Paula Cocozza 

How happy is Sheffield? Time – and a giant clock – will tell

A ‘clock’ beamed on to City Hall will map the mood of Sheffield’s Twitter population. But what will people’s virtual happiness say about their real lives?
  
  

The happiness clock’s emoji-style mood readouts.
The happiness clock’s emoji-style mood readouts. Photograph: Happysheffield

Sheffield is going to have a happiness clock. All being well – the organisers are negotiating this bit – it will be beamed on to the side of City Hall and the cathedral via an HD projector. Passersby will be able to glance up (or visit happysheffield.co.uk) and tell how happy the city is. Users from elsewhere can enter their Twitter handle on the site for their own happiness reading. The “clock” is the brainchild of researchers at Sheffield University, as part of the city’s upcoming Festival of the Mind.

But can you really hope to measure a city’s happiness? Chris Blackmore, one of the academics behind the #HappySheffield project, hesitates. “Well, I suppose it would be about more than that … Maybe calling it Angry Sheffield wouldn’t have flown as well. But, actually, it is about the diversity of emotional experience.”

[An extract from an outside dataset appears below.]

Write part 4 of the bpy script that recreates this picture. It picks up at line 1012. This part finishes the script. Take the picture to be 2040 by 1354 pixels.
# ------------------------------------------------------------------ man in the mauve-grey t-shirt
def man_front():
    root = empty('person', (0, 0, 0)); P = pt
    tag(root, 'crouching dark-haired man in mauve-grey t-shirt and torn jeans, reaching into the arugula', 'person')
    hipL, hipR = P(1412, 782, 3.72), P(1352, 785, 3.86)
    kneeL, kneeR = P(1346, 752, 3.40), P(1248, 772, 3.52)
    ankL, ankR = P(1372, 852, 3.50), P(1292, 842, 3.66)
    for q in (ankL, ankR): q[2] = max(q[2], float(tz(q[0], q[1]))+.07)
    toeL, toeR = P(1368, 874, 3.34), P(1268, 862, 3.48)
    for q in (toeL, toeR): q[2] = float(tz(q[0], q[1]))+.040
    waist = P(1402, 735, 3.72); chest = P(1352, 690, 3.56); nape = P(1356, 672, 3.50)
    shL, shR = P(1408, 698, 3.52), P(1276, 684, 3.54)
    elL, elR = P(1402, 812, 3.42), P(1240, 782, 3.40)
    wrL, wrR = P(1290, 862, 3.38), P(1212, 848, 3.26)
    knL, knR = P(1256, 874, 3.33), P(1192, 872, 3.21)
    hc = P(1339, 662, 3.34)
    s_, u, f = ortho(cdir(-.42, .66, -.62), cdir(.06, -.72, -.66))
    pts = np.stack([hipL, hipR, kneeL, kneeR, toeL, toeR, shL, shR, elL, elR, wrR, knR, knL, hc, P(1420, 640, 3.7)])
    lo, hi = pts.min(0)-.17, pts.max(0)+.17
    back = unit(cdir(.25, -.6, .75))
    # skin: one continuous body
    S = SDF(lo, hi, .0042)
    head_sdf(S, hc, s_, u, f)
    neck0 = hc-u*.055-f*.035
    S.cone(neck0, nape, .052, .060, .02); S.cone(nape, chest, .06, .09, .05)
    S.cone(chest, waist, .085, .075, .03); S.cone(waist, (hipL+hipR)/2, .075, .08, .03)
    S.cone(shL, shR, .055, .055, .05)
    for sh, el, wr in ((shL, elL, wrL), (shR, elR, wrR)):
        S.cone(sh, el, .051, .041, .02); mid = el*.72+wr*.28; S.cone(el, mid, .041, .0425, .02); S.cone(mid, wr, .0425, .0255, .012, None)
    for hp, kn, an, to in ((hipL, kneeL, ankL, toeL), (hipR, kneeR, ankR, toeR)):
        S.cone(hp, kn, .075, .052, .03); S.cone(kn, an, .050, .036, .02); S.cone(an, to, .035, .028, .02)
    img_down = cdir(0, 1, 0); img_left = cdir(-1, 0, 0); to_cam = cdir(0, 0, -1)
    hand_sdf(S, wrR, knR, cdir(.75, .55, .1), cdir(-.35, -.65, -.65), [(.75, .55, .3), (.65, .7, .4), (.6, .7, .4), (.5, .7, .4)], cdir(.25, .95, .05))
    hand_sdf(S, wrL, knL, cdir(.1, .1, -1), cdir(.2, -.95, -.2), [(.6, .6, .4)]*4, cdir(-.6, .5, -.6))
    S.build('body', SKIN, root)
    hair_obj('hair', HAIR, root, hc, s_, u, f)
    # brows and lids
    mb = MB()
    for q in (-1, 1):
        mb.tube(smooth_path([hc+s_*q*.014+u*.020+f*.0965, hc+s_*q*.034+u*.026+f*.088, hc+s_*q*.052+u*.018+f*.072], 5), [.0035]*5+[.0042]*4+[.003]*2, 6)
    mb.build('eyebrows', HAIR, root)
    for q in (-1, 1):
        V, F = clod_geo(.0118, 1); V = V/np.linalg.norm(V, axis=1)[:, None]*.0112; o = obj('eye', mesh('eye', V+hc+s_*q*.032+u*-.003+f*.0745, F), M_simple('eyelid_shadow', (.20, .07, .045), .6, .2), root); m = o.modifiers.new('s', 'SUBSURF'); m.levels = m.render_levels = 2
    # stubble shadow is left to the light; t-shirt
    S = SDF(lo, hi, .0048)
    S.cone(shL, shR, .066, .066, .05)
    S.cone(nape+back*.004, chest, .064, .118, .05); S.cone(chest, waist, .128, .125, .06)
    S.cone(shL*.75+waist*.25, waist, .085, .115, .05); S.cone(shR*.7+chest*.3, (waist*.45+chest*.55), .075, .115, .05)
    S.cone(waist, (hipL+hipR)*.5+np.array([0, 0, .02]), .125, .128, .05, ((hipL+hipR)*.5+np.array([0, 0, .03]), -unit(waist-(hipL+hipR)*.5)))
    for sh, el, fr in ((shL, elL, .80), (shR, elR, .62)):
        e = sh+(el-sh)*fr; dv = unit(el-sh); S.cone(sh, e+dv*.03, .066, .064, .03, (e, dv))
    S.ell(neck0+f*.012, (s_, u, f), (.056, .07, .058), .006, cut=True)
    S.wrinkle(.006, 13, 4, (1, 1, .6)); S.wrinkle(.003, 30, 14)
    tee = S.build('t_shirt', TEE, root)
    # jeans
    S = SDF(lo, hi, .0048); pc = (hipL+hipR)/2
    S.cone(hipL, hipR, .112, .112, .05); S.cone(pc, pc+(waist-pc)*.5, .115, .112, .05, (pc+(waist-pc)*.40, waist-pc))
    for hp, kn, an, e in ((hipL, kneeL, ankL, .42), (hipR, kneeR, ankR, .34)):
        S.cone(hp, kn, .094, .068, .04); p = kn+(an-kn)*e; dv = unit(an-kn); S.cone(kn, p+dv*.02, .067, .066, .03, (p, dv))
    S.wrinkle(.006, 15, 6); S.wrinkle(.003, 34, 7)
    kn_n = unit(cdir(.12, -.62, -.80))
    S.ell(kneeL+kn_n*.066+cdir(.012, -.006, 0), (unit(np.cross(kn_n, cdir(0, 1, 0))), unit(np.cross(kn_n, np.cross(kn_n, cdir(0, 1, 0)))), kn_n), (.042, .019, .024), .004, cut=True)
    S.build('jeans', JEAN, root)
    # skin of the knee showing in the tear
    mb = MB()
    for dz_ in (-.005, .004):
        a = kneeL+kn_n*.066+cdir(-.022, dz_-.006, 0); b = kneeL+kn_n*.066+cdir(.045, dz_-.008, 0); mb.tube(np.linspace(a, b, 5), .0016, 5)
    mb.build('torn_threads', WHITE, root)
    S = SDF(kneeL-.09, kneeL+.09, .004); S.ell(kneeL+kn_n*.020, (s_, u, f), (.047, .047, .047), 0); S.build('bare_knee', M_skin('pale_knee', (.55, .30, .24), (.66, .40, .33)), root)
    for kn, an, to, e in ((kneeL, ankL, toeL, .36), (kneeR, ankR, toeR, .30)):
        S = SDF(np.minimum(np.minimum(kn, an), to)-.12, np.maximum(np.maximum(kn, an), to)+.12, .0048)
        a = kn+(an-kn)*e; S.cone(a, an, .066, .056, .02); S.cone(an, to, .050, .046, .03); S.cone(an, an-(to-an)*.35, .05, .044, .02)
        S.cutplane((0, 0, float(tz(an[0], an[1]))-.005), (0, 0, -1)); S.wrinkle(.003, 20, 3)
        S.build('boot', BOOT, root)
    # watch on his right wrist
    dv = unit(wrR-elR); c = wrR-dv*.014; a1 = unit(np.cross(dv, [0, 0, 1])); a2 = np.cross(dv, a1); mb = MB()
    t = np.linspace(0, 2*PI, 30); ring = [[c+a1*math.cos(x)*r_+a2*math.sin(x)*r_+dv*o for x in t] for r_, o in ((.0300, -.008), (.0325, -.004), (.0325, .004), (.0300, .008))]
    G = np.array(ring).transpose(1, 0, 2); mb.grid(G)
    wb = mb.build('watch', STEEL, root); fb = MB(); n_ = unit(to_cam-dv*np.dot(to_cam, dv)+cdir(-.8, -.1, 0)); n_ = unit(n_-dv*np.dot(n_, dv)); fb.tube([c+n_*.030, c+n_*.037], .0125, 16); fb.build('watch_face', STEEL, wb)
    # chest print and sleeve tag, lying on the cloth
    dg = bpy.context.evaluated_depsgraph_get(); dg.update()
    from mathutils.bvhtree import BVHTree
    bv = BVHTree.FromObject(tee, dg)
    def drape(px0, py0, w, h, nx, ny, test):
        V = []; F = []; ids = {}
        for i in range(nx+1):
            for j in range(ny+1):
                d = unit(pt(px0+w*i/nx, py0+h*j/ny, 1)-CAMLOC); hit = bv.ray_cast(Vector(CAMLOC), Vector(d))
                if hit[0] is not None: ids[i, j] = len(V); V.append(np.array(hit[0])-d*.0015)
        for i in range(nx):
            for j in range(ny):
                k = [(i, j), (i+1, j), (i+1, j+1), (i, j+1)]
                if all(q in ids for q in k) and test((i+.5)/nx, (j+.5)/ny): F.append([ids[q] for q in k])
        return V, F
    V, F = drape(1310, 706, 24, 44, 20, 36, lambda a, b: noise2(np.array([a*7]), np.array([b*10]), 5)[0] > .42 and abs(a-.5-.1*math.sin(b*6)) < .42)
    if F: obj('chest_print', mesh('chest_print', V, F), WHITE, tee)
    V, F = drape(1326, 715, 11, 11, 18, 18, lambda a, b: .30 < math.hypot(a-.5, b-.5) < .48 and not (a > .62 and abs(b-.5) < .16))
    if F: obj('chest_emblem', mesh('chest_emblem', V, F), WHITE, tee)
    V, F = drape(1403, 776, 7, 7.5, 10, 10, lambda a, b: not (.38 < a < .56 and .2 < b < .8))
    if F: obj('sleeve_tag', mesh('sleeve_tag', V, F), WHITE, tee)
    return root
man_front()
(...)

The project will collect its data from all tweets known to have come from Sheffield. The display will indicate not only the current mood but plot the emotional map of recent tweets (Blackmore says around 20% of the city’s 570,000 inhabitants use Twitter). “You can put any text through affect-analysis programs and they will give you a readout of how many happy words are in there. Pretty much every word you can think of is emotionally logged,” Blackmore explains. Computers can’t read irony, but Blackmore says that’s not a big problem for the city where he moved as a student in the early 1990s and has never left.

Sheffield has a history of featuring in happiness studies. In 2013, it was named the UK’s happiest city. “That was one of our motivations,” Blackmore says. “To query that, to get underneath it. In some parts of the country, do people use more happy language and how does that map on to the experience of everyday life?”

But will all this talk of happiness, the watchful eye of the clock, make people fret? “Some will think we are forcing happiness down their throats,” Blackmore admits. But happiness, and the jaunty emoji-style readouts of the city’s mood, he says, are just a way into a conversation. He imagines people, “in private, will almost take the next step: ‘I’ve realised there is a big gap between what my Twitter is saying about me and what I think about me, and I know I need to do something about that … to live authentically.’”

Blackmore has spent the past nine months studying the city’s tweets and knows, for instance, that the city is at its happiest between 6am and 8am – “the waking up, the early-morning commute, the first hour or two of the day”.

So after 8am it’s all downhill? That’s so sad. (Analysis of my own tweets suggests I am happy, excited, tired and a bit angry: that sounds like an average day.)

“If you read the unexpurgated Twitter feed from anywhere, it’s really depressing,” Blackmore agrees. Although his feed suggests he is pretty happy, satisfied and just a bit tense, he has started to sound dejected. “People [are] being quite horrible on there, tweeting about the most banal things. But that’s human life, I suppose,” he says, brightening. “In all its glories.”